Partly owing to his more advanced age, but mainly, no doubt, to his meditative and introspective cast of mind, Mr. Edison is far less active than is Mr. Ford. When we would pause for the midday lunch, or to make camp at the end of the day, Mr. Edison would sit in his car and read, or curl up, boy fashion, under a tree and take a nap, while Mr. Ford would inspect the stream or busy himself in getting wood for the fire. Mr. Ford is a runner and a high kicker, and frequently challenged some of the party to race with him. He is also a persistent walker, and from every camp, both morning and evening, he sallied forth for a brisk half-hour walk. His cheerfulness and adaptability on all occasions, and his optimism in regard to all the great questions, are remarkable. His good-will and tolerance are boundless. Notwithstanding his practical turn of mind, and his mastery of the mechanical arts and of business methods, he is through and through an idealist. As tender as a woman, he is much more tolerant. He looks like a poet, and conducts his life like a philosopher. No poet ever expressed himself through his work more completely than Mr. Ford has expressed himself through his car and his tractor engine. They typify him; not imposing, nor complex, less expressive of power and mass than of simplicity, adaptability, and universal service, they typify the combination of powers and qualities which make him a beneficent, a likable, and a unique personality. Those who meet him are invariably drawn to him. He is a national figure, and the crowds that flock around the car in which he is riding, as we pause in the towns through which we pass, are not paying their homage merely to a successful car-builder or business man, but to a beneficent human force, a great practical idealist whose good-will and spirit of universal helpfulness they have all felt. He has not only brought pleasure and profit into their lives, but has illustrated and written large upon the pages of current history a new ideal of the business man—that of a man whose devotion to the public good has been a ruling passion, and whose wealth has inevitably flowed from the depth of his humanitarianism. He has taken the people into partnership with him, and has eagerly shared with them the benefits that are the fruit of his great enterprise—a liberator, an emancipator, through channels that are so often used to enslave or destroy.
In one respect, essentially the same thing may be said of Mr. Edison: his first and leading thought has been, "What can I do to make life easier and more enjoyable to my fellow-men? He is a great chemist, a trenchant and original thinker on all the great questions of life, though he has delved but little into the world of art and literature—a practical scientist, plus a meditative philosopher of profound insight. And his humor is delicious. We delighted in his wise and witty sayings. A good camper-out, he turns vagabond very easily, can go with hair disheveled and clothes unbrushed as long as the best of us, and can rough it week in and week out and wear that benevolent smile. He eats so little that I think he was not tempted by the chicken-roosts or turkey-flocks along the way, nor by the cornfields and apple-orchards, as some of us were, but he is second to none in his love for the open and for wild nature.
Mr.
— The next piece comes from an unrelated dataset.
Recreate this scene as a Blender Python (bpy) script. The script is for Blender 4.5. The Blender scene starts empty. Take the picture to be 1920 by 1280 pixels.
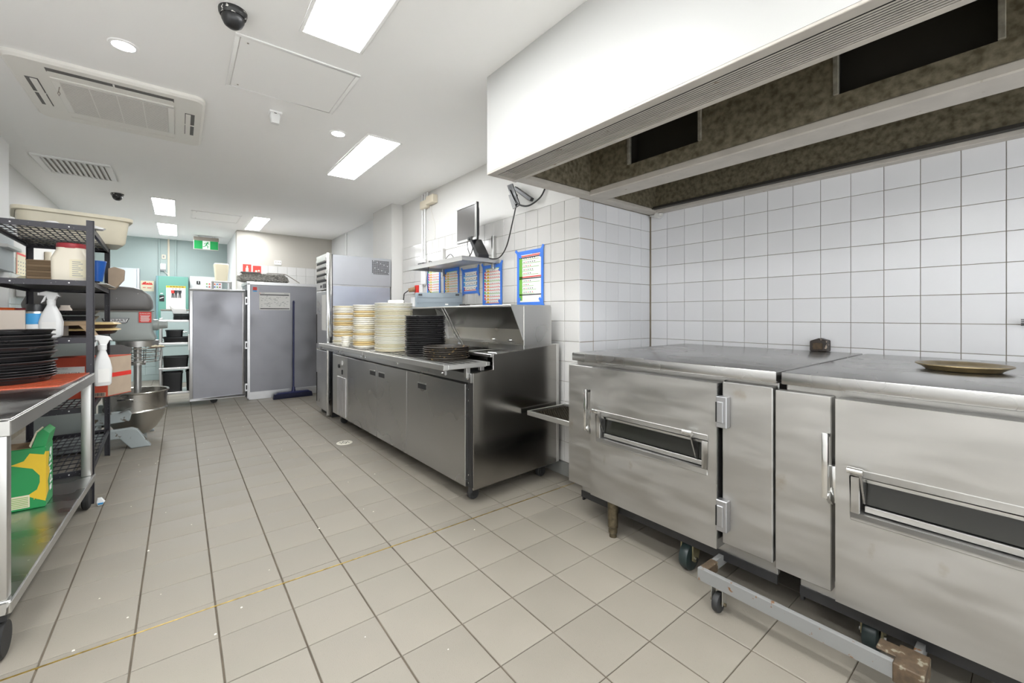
import bpy, bmesh, math, random
from mathutils import Matrix, Vector
random.seed(7)
SC = bpy.context.scene
COL = SC.collection
R = math.radians

# ---------------------------------------------------------------- camera, world, exposure
cam_d = bpy.data.cameras.new('camera')
cam = bpy.data.objects.new('camera', cam_d)
COL.objects.link(cam)
cam_d.sensor_fit = 'HORIZONTAL'
cam_d.sensor_width = 36.0
cam_d.lens = 788.7 / 1920 * 36.0
cam_d.shift_y = -(640 - 590.6) / 1920
cam_d.clip_start = 0.02
cam.location = (0, 0, 1.2)
cam.rotation_euler = (R(90), 0, R(-38.3))
SC.camera = cam
world = bpy.data.worlds.new('world')
world.use_nodes = True
world.node_tree.nodes['Background'].inputs[0].default_value = (0.93, 0.97, 1.0, 1)
world.node_tree.nodes['Background'].inputs[1].default_value = 2.6
SC.world = world
SC.view_settings.view_transform = 'Standard'
SC.view_settings.look = 'None'
SC.view_settings.gamma = 1.0
SC.view_settings.use_curve_mapping = False
SC.view_settings.exposure = 0.25
PANEL_E = 32.0          # emission of the ceiling light panels
SPOT_E = 45.0

# ---------------------------------------------------------------- materials
MATS = {}
def mat(name, col, rough=0.5, metal=0.0, noise=0.0, nscale=20.0, stretch=(1, 1, 1), bump=0.0, emit=0.0,
        col2=None, rnoise=0.0, rand=0.0, alpha=1.0, trans=0.0, spots=None, coord='Object', bscale=None, detail=None):
    m = bpy.data.materials.new(name)
    m.use_nodes = True
    nt = m.node_tree
    b = nt.nodes['Principled BSDF']
    b.inputs['Base Color'].default_value = (*col, 1)
    b.inputs['Roughness'].default_value = rough
    b.inputs['Metallic'].default_value = metal
    if trans: b.inputs['Transmission Weight'].default_value = trans
    if alpha < 1: b.inputs['Alpha'].default_value = alpha
    if emit:
        b.inputs['Emission Color'].default_value = (*col, 1)
        b.inputs['Emission Strength'].default_value = emit
    L = nt.links.new
    out = None
    if noise or rnoise or bump or col2:
        tc = nt.nodes.new('ShaderNodeTexCoord')
        mp = nt.nodes.new('ShaderNodeMapping')
        mp.inputs['Scale'].default_value = stretch
        L(tc.outputs[coord], mp.inputs['Vector'])
        n = nt.nodes.new('ShaderNodeTexNoise')
        n.inputs['Scale'].default_value = nscale
        n.inputs['Detail'].default_value = detail if detail is not None else (1.5 if metal > .9 else 5)
        L(mp.outputs[0], n.inputs['Vector'])
        if noise or col2:
            cr = nt.nodes.new('ShaderNodeValToRGB')
            c2 = col2 or tuple(max(0, c * (1 - noise)) for c in col)
            cr.color_ramp.elements[0].color = (*c2, 1)
            cr.color_ramp.elements[1].color = (*col, 1)
            cr.color_ramp.elements[0].position = 0.33
            cr.color_ramp.elements[1].position = 0.66
            L(n.outputs['Fac'], cr.inputs['Fac'])
            out = cr.outputs['Color']
        if rnoise:
            mr = nt.nodes.new('ShaderNodeMapRange')
            mr.inputs['From Min'].default_value = 0.3
            mr.inputs['From Max'].default_value = 0.7
            mr.inputs['To Min'].default_value = max(0.02, rough - rnoise)
            mr.inputs['To Max'].default_value = min(1, rough + rnoise)
            L(n.outputs['Fac'], mr.inputs['Value'])
            L(mr.outputs[0], b.inputs['Roughness'])
        if bump:
            bp = nt.nodes.new('ShaderNodeBump')
            bp.inputs['Strength'].default_value = bump
            bp.inputs['Distance'].default_value = 0.004
            if bscale:
                n2 = nt.nodes.new('ShaderNodeTexNoise')
                n2.inputs['Scale'].default_value = bscale
                n2.inputs['Detail'].default_value = 3
                L(mp.outputs[0], n2.inputs['Vector'])
                L(n2.outputs['Fac'], bp.inputs['Height'])
            else:
                L(n.outputs['Fac'], bp.inputs['Height'])
            L(bp.outputs[0], b.inputs['Normal'])
    if spots:                                     # (colour, scale, threshold): chips, specks, stains with their own shape
        tc = nt.nodes.new('ShaderNodeTexCoord')
        n = nt.nodes.new('ShaderNodeTexNoise')
        n.inputs['Scale'].default_value = spots[1]
        n.inputs['Detail'].default_value = 6
        L(tc.outputs[coord], n.inputs['Vector'])
        mr = nt.nodes.new('ShaderNodeMapRange')
        mr.inputs['From Min'].default_value = spots[2]
        mr.inputs['From Max'].default_value = spots[2] + (spots[3] if len(spots) > 3 else 0.03)
        L(n.outputs['Fac'], mr.inputs['Value'])
        mx = nt.nodes.new('ShaderNodeMix'); mx.data_type = 'RGBA'
        L(mr.outputs[0], mx.inputs['Factor'])
        if out: L(out, mx.inputs['A'])
        else: mx.inputs['A'].default_value = (*col, 1)
        mx.inputs['B'].default_value = (*spots[0], 1)
        out = mx.outputs['Result']
    if rand:
        oi = nt.nodes.new('ShaderNodeObjectInfo')
        mr = nt.nodes.new('ShaderNodeMapRange')
        mr.inputs['To Min'].default_value = 1 - rand
        mr.inputs['To Max'].default_value = 1 + rand
        L(oi.outputs['Random'], mr.inputs['Value'])
        mx = nt.nodes.new('ShaderNodeMix'); mx.data_type = 'RGBA'; mx.blend_type = 'MULTIPLY'
        mx.inputs['Factor'].default_value = 1
        if out: L(out, mx.inputs['A'])
        else: mx.inputs['A'].default_value = (*col, 1)
        L(mr.outputs[0], mx.inputs['B'])
        out = mx.outputs['Result']
    if out: L(out, b.inputs['Base Color'])
    MATS[name] = m
    return m

mat('ceiling_paint', (0.95, 0.945, 0.93), 0.7)
mat('wall_paint', (0.68, 0.67, 0.645), 0.6, noise=0.03, nscale=2)
mat('cream_paint', (0.48, 0.455, 0.405), 0.6)
mat('bounce_paint', (0.86, 0.855, 0.84), 0.6)  # whiter than the other walls so the unseen near wall bounces more light
mat('vent_slit_grey', (0.46, 0.44, 0.41), 0.7)  # grey puts the shade of the slits behind the vent slats into colour
mat('grey_paint', (0.66, 0.67, 0.67), 0.6)
mat('aqua_paint', (0.37, 0.45, 0.435), 0.5, noise=0.04, nscale=2)
mat('wall_tile', (0.61, 0.60, 0.58), 0.12, rand=0.025, spots=((0.62, 0.52, 0.36), 5.0, 0.71, 0.1))
mat('alcove_tile', (0.74, 0.74, 0.755), 0.14, rand=0.03)
mat('aqua_tile', (0.40, 0.48, 0.47), 0.2, rand=0.03)
mat('wall_grout', (0.34, 0.29, 0.22), 0.9, noise=0.3, nscale=8)
mat('floor_grout', (0.13, 0.105, 0.075), 0.95, noise=0.4, nscale=9)
mat('floor_tile', (0.258, 0.232, 0.192), 0.52, noise=0.10, nscale=3.0, rand=0.045, rnoise=0.10, bump=0.25, bscale=260,
    spots=((0.13, 0.115, 0.095), 210.0, 0.69, 0.05))
mat('skirting', (0.20, 0.20, 0.19), 0.5)
mat('brass', (0.55, 0.38, 0.10), 0.35, 0.8, noise=0.5, nscale=40)
mat('steel', (0.56, 0.555, 0.54), 0.30, 1.0, noise=0.06, nscale=3, rnoise=0.04)
mat('steel_soft', (0.60, 0.595, 0.575), 0.40, 1.0, noise=0.07, nscale=3, rnoise=0.05)
mat('steel_dark', (0.44, 0.44, 0.435), 0.28, 1.0, noise=0.06, nscale=2, rnoise=0.03)
mat('steel_mirror', (0.36, 0.35, 0.33), 0.2, 1.0, noise=0.15, nscale=3, rnoise=0.04)
mat('steel_worn', (0.60, 0.60, 0.60), 0.38, 1.0, noise=0.18, nscale=5, rnoise=0.14, stretch=(3, 1, 1))
mat('oven_steel', (0.48, 0.47, 0.45), 0.46, 1.0, noise=0.10, nscale=4, stretch=(1, 1, 5), rnoise=0.08,
    spots=((0.33, 0.27, 0.19), 6.0, 0.66, 0.14))
mat('oven_top_steel', (0.45, 0.445, 0.435), 0.26, 1.0, noise=0.07, nscale=4, rnoise=0.04)
mat('hinge_steel', (0.42, 0.42, 0.43), 0.45, 1.0)
mat('chrome', (0.75, 0.75, 0.74), 0.14, 1.0)
mat('alu', (0.72, 0.72, 0.73), 0.4, 1.0, noise=0.06, nscale=10)
mat('alu_panel', (0.33, 0.33, 0.355), 0.48, 1.0, noise=0.2, nscale=3.5, rnoise=0.12, bump=0.25, bscale=6)
mat('galvanised', (0.29, 0.255, 0.18), 0.55, 0.55, col2=(0.13, 0.11, 0.07), nscale=34, rnoise=0.1)
mat('hood_black', (0.02, 0.017, 0.013), 0.5)  # near-black for the filter openings and the rear gutter
mat('filter_frame', (0.42, 0.39, 0.32), 0.5, 0.5, noise=0.4, nscale=30)
mat('hood_strip', (0.50, 0.465, 0.415), 0.45, noise=0.12, nscale=10, spots=((0.28, 0.22, 0.16), 22, 0.69, 0.05))
mat('hood_white', (0.46, 0.46, 0.445), 0.35)
mat('black_metal', (0.016, 0.016, 0.017), 0.42, rnoise=0.12, nscale=20)
mat('black_pan', (0.022, 0.021, 0.022), 0.34, rnoise=0.1, nscale=14)
mat('dirty_pan', (0.045, 0.036, 0.028), 0.5, noise=0.6, nscale=60, spots=((0.30, 0.20, 0.08), 34, 0.62, 0.05))
mat('black_plastic', (0.014, 0.014, 0.015), 0.35)
mat('rubber', (0.02, 0.02, 0.02), 0.6)
mat('dark_gap', (0.012, 0.011, 0.01), 0.7)
mat('rack_black', (0.028, 0.026, 0.034), 0.45, spots=((0.55, 0.54, 0.52), 130, 0.70, 0.02))
mat('cream', (0.80, 0.73, 0.54), 0.4)
mat('cream_yellow', (0.74, 0.56, 0.27), 0.4)
mat('cream_white', (0.88, 0.85, 0.76), 0.4)
mat('tub_cream', (0.76, 0.70, 0.55), 0.4, noise=0.10, nscale=5)
mat('white_plastic', (0.82, 0.82, 0.81), 0.35)
mat('translucent_white', (0.74, 0.74, 0.73), 0.4)
mat('ac_plastic', (0.82, 0.80, 0.75), 0.45)
mat('ac_grey', (0.30, 0.265, 0.225), 0.6)
mat('ac_slot', (0.14, 0.135, 0.13), 0.6)
mat('red_plastic', (0.36, 0.03, 0.04), 0.4)
mat('red_card', (0.55, 0.075, 0.035), 0.6, noise=0.15, nscale=6)
mat('red_sheet', (0.52, 0.10, 0.045), 0.25, noise=0.15, nscale=4)
mat('red_sign', (0.70, 0.04, 0.03), 0.5)
mat('cardboard', (0.40, 0.28, 0.17), 0.8, noise=0.1, nscale=12)
mat('cardboard_tan', (0.46, 0.36, 0.27), 0.8, noise=0.08, nscale=12)
mat('box_board', (0.66, 0.57, 0.49), 0.75)
mat('wood', (0.30, 0.20, 0.11), 0.7, noise=0.3, nscale=8, stretch=(1, 8, 8))
mat('blue_plastic', (0.01, 0.10, 0.42), 0.35)
mat('blue_dark', (0.012, 0.016, 0.075), 0.4)
mat('blue_label', (0.06, 0.36, 0.72), 0.4)
mat('blue_tape', (0.05, 0.20, 0.72), 0.5)
mat('orange', (0.75, 0.12, 0.02), 0.4)
mat('green_box', (0.01, 0.27, 0.07), 0.45)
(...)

Firestone belongs to an entirely different type—the clean, clear-headed, conscientious business type; always on his job, always ready for whatever comes; in no sense an outdoor man; always at the service of those around him; a man generous, kindly, appreciative, devoted to his family and his friends; sound in his ideas—a manufacturer who has faithfully and honestly served his countrymen.
It is after he gets home that a meditative man really makes such a trip. All the unpleasant features are strained out or transformed. In retrospect it is all enjoyable, even the discomforts. I am aware that I was often irritable and ungracious, but my companions were tolerant, and gave little heed to the flitting moods of an octogenarian. Now, at this distance, and sitting beside my open fire at Slabsides, I look upon the whole trip with unmixed pleasure.
IX
UNDER GENIAL SKIES
I. A SUN-BLESSED LAND
The two sides of our great sprawling continent, the East and West, differ from each other almost as much as day differs from night. On the coast of southern California the dominant impression made upon one is of a world made up of three elements—sun, sea, and sky. The Pacific stretches away to the horizon like a vast, shining, gently undulating floor. Its waves are longer and come in more languidly than they do upon the Atlantic coast. It justifies its name. The passion and fury of the Eastern seas I got no hint of, even in winter. Its rocks, all that I saw of them, are soft and friable. The languid waves rapidly wear them down. They are non-strenuous rocks, lifted up out of a non-strenuous sea. The mountains that tower four or five thousand feet along the coast are of the same character. They are young, and while they carry their heads very high, they are soft and easily disintegrated compared with the granite of our coast.